With tedious regularity, public debate on CEZ’s profitability returns to the idea of a massive dividend payment from the firm’s retained earnings. The fact that it is Andrej Babis rather than ‘some corrupt politician’ who has come up with the idea most recently makes it no less flawed. And Jan Machacek is always there, pen at the ready, to promote the idea, and this regardless of who holds the government’s finance portfolio at the time. Machaceck supports the idea not because he believes in Babis as such, but because he believes in the power of the state.

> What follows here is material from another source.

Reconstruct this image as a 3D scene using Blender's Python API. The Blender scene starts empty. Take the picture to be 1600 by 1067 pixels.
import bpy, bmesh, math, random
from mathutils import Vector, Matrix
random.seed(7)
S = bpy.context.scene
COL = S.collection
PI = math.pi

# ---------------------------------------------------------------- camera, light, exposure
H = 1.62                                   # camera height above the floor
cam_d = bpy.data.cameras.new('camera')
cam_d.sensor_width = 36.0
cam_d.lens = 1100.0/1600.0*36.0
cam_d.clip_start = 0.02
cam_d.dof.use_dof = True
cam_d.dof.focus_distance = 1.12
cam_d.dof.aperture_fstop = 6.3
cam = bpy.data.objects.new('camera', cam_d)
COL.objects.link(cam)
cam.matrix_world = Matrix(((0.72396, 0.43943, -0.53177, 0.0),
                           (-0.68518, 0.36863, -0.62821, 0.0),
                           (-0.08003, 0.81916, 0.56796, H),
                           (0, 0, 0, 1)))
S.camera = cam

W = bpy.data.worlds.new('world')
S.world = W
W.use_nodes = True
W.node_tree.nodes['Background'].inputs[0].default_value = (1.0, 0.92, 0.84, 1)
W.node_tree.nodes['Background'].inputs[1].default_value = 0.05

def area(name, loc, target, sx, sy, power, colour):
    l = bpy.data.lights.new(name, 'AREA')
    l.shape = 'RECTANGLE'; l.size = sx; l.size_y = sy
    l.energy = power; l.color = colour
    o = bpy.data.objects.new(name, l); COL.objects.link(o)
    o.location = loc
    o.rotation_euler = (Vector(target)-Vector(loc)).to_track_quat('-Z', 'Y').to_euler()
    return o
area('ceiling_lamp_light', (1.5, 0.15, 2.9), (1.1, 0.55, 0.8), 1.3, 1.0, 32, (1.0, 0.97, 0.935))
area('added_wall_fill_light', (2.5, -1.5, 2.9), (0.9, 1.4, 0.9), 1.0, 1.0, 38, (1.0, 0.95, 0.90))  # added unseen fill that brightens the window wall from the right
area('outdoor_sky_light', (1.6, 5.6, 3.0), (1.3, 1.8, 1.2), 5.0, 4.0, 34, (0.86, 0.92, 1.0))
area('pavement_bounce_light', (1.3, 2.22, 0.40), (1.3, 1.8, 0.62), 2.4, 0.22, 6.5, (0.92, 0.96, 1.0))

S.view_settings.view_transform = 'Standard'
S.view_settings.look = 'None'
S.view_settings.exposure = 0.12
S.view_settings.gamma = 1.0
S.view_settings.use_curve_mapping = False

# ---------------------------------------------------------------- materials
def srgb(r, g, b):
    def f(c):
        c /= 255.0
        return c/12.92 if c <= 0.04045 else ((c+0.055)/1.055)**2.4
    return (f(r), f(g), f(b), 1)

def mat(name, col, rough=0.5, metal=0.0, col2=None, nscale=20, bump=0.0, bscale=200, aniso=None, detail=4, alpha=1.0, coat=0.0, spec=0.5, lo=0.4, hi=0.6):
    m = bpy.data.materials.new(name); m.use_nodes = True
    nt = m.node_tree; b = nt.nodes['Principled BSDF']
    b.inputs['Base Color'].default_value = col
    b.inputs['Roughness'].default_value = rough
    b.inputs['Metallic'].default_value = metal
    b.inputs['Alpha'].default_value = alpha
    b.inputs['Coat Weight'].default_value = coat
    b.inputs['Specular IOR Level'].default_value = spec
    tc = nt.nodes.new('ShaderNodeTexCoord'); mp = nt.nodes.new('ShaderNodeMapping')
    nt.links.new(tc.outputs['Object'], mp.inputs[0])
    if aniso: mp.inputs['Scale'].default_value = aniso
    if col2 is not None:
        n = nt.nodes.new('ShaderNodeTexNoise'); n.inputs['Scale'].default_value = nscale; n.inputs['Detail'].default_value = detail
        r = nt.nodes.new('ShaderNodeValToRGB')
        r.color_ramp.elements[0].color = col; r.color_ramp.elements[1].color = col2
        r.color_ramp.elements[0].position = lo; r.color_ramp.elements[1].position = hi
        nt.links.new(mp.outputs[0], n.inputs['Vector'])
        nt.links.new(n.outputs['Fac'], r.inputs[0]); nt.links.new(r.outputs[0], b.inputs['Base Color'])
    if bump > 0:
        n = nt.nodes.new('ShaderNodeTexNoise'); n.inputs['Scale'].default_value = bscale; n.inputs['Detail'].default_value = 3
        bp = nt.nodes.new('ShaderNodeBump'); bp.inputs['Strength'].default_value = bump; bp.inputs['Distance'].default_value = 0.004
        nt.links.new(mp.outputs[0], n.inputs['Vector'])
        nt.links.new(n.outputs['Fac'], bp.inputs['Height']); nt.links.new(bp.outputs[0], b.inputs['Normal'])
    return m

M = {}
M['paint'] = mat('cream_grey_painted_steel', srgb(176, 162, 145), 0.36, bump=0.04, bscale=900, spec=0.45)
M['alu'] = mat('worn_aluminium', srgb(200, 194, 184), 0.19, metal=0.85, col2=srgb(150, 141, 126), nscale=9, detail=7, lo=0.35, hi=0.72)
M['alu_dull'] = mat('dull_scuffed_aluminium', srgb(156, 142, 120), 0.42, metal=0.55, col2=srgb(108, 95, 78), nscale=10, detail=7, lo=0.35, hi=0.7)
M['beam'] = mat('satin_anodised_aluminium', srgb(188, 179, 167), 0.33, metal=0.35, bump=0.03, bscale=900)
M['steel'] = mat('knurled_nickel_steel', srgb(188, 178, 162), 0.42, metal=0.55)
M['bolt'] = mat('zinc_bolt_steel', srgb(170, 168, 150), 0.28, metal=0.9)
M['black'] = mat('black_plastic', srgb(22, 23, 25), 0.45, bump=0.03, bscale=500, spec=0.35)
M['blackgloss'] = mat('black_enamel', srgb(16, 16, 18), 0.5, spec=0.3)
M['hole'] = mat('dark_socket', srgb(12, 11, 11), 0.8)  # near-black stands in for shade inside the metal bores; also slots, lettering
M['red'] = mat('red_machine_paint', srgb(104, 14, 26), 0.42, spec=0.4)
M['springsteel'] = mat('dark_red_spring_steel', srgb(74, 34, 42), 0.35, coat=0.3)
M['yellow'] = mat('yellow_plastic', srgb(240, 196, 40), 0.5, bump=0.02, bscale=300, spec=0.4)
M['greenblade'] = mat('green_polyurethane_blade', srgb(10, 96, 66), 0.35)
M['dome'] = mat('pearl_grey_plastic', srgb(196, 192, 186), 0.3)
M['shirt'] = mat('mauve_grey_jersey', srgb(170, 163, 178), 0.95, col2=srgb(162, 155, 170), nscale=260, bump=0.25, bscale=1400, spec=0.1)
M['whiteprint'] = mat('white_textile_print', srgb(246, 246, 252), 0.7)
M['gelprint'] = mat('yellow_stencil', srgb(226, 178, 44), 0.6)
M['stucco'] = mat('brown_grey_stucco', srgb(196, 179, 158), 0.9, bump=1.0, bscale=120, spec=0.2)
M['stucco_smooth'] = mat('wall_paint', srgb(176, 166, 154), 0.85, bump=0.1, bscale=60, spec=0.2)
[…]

Forcing CEZ to dividend 100% of its profits is tantamount to saying that the firm’s management is useless. Perhaps it is, but if this is the finance minister’s opinion, he should sack Daniel Benes. A ‘super’ dividend is intellectually incoherent in other ways too. For example, CEZ cannot afford to dividend 100% of its profits to the state and finance its current liabilities out of its heavily burdened cash flow and meet the other objectives set for it by its majority shareholder, such as building more nuclear power stations.
Above all, the ‘super’ dividend is incoherent because it would reinforce the chronic failure of supervision that has blighted CEZ since April Fools’ Day 2004, encouraging still more the incestuous relations between politicians and the public authorities. If Jan Machacek believed less in the power of the state, he would dismiss the idea on the grounds that it would make CEZ less accountable and the politicians that control it less willing to demand and to publish information, for instance on whether CEZ abuses its market dominance and overpays its suppliers.
Enough. All I am trying to point out, dear reader, is that you have no right to feel aggrieved at Jan Machacek for joining Andrej Babis: they belong together –one a long time state capitalist dressed up as a self-made businessman; the other a long time intellectual champion of state capitalism dressed up as a free thinker.